DIRECTIONS FOR THIS TASK:
Lift every line from the entries that includes the word "pixels".
══ RECORDS PROVIDED
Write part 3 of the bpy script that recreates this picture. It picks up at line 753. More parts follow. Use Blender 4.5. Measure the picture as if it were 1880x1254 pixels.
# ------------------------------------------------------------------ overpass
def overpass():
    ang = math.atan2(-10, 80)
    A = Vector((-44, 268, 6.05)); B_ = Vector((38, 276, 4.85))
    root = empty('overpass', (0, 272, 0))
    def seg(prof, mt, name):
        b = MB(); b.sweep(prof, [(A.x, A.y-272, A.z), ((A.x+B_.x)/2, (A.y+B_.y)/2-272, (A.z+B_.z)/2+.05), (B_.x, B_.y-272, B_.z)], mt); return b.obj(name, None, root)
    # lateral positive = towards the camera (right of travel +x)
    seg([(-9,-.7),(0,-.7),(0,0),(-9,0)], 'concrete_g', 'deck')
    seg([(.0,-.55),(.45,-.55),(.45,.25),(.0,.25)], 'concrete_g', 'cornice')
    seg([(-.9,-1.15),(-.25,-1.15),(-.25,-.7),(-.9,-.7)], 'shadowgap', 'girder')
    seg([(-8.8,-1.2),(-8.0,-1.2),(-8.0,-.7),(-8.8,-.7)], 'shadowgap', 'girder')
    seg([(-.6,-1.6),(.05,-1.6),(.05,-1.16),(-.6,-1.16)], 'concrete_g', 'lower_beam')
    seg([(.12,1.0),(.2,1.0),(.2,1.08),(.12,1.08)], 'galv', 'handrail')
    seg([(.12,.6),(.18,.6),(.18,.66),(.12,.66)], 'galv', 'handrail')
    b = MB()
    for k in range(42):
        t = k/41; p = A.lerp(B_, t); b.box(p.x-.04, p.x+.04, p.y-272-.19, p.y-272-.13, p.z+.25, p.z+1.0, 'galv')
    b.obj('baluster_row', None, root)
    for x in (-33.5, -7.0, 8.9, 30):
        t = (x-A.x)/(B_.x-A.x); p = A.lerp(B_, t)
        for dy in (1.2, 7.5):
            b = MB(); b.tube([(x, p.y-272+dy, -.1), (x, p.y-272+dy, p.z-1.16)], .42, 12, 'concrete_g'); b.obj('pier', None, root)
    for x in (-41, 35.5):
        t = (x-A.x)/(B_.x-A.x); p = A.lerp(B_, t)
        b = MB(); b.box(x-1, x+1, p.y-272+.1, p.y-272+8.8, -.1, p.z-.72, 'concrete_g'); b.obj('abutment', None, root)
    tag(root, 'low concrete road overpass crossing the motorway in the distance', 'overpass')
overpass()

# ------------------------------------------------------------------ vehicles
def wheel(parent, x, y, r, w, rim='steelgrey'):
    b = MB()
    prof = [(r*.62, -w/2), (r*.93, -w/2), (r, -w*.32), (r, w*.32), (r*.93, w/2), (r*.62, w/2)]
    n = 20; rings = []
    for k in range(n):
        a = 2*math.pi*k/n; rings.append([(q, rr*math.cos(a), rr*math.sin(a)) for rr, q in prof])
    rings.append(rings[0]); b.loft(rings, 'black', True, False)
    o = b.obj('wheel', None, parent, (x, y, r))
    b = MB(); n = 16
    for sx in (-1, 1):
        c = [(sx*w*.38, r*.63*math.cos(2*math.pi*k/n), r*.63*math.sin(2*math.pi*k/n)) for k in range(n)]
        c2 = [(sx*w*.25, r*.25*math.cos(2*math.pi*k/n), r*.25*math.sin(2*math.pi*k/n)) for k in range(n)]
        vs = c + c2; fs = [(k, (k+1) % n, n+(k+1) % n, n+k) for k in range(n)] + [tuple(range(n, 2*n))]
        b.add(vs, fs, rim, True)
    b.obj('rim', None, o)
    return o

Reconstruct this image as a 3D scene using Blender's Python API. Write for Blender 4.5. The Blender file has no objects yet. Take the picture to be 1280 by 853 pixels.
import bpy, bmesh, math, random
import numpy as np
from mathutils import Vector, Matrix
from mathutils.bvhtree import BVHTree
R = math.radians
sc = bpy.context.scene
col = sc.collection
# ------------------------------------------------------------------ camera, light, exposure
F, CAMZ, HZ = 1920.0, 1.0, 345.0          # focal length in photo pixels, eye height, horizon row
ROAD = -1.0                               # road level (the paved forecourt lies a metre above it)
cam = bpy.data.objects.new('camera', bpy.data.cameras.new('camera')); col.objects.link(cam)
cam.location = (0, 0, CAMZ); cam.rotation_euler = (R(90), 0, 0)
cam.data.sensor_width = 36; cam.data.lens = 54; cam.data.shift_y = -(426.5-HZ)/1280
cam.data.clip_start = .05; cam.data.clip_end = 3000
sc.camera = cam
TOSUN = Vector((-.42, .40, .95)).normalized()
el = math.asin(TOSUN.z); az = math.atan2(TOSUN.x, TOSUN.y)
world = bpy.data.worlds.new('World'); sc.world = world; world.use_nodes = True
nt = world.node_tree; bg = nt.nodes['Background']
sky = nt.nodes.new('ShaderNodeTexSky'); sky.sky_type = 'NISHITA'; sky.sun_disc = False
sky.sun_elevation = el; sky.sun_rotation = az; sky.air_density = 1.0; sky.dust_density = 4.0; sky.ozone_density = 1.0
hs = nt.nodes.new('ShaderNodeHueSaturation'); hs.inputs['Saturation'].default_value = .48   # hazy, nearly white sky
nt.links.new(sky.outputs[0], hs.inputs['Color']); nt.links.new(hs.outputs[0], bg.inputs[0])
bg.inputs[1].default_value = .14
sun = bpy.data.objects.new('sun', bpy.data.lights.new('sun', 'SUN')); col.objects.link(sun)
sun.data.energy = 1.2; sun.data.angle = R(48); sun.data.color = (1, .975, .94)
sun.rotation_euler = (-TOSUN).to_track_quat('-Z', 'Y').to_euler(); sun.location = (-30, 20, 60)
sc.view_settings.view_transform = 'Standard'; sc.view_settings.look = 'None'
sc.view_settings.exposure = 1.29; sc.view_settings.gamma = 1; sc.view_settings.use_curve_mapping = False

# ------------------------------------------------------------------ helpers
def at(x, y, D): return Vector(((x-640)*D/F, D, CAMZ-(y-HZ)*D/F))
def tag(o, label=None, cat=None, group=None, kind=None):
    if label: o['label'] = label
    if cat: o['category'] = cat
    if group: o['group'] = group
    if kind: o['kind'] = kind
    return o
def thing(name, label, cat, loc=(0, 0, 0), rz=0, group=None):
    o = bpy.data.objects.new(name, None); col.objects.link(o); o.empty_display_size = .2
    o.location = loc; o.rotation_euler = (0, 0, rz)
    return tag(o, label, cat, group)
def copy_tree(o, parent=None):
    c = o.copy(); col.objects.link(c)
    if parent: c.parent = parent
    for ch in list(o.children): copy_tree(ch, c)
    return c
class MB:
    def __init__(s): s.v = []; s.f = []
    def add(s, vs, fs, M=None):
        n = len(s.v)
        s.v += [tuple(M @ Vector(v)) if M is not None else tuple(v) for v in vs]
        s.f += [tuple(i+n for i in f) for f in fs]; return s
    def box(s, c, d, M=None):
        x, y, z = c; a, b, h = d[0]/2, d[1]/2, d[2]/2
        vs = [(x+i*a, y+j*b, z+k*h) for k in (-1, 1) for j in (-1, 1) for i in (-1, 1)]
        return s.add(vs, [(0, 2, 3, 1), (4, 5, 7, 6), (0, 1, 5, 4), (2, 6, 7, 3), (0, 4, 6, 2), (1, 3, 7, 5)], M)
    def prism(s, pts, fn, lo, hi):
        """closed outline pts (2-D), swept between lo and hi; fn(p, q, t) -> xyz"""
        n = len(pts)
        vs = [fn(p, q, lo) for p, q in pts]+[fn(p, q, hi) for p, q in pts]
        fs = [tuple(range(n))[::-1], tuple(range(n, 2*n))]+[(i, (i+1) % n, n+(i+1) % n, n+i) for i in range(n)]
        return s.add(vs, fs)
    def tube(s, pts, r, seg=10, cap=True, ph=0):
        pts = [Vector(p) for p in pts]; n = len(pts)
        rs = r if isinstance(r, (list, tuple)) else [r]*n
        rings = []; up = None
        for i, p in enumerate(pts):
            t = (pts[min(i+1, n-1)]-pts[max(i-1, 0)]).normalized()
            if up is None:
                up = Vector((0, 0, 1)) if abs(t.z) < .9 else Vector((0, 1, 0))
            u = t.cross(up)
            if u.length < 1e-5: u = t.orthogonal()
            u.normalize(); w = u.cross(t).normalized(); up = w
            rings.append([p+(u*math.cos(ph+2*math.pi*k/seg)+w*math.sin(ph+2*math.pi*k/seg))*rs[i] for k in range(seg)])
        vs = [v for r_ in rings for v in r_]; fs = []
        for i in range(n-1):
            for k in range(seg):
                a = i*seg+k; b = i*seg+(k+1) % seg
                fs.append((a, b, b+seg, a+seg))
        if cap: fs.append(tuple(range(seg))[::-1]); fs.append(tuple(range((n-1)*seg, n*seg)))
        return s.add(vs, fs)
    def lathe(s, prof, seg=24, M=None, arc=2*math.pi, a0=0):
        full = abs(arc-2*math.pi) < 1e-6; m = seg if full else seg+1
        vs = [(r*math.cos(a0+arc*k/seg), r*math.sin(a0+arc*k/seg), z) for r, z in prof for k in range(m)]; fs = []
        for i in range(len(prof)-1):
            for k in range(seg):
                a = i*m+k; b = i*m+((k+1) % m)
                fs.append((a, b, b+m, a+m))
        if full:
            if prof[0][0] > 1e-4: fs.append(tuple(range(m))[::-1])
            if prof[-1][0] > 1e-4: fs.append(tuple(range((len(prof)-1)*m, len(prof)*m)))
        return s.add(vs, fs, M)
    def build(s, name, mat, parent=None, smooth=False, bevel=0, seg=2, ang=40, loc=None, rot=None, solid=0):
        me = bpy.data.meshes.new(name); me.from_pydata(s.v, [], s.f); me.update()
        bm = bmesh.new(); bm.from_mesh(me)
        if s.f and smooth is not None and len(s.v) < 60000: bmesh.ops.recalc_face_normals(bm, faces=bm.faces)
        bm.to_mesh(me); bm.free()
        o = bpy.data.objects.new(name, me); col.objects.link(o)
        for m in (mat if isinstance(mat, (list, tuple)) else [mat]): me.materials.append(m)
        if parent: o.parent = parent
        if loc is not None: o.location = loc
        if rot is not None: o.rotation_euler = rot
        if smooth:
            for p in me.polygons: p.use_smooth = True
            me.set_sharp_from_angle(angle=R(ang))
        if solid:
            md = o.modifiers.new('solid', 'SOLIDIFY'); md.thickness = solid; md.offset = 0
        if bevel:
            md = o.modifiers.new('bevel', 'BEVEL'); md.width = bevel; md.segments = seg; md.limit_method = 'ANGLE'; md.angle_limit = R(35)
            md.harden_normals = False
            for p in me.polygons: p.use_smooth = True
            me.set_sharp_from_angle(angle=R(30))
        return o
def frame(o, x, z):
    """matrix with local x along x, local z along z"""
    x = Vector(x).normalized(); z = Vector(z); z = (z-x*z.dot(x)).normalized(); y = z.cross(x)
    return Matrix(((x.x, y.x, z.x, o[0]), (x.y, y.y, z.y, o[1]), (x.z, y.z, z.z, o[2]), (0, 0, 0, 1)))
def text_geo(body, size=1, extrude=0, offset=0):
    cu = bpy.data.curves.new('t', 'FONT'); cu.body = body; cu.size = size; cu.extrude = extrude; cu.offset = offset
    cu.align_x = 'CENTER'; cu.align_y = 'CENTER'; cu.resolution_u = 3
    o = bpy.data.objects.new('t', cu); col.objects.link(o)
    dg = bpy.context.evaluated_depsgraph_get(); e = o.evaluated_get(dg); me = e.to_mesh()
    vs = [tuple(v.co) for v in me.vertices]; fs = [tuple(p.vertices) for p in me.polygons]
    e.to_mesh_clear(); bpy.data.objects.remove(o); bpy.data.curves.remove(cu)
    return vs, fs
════
EXERCISE RESPONSE:
Write part 3 of the bpy script that recreates this picture. It picks up at line 753. More parts follow. Use Blender 4.5. Measure the picture as if it were 1880x1254 pixels.
Reconstruct this image as a 3D scene using Blender's Python API. Write for Blender 4.5. The Blender file has no objects yet. Take the picture to be 1280 by 853 pixels.
F, CAMZ, HZ = 1920.0, 1.0, 345.0          # focal length in photo pixels, eye height, horizon row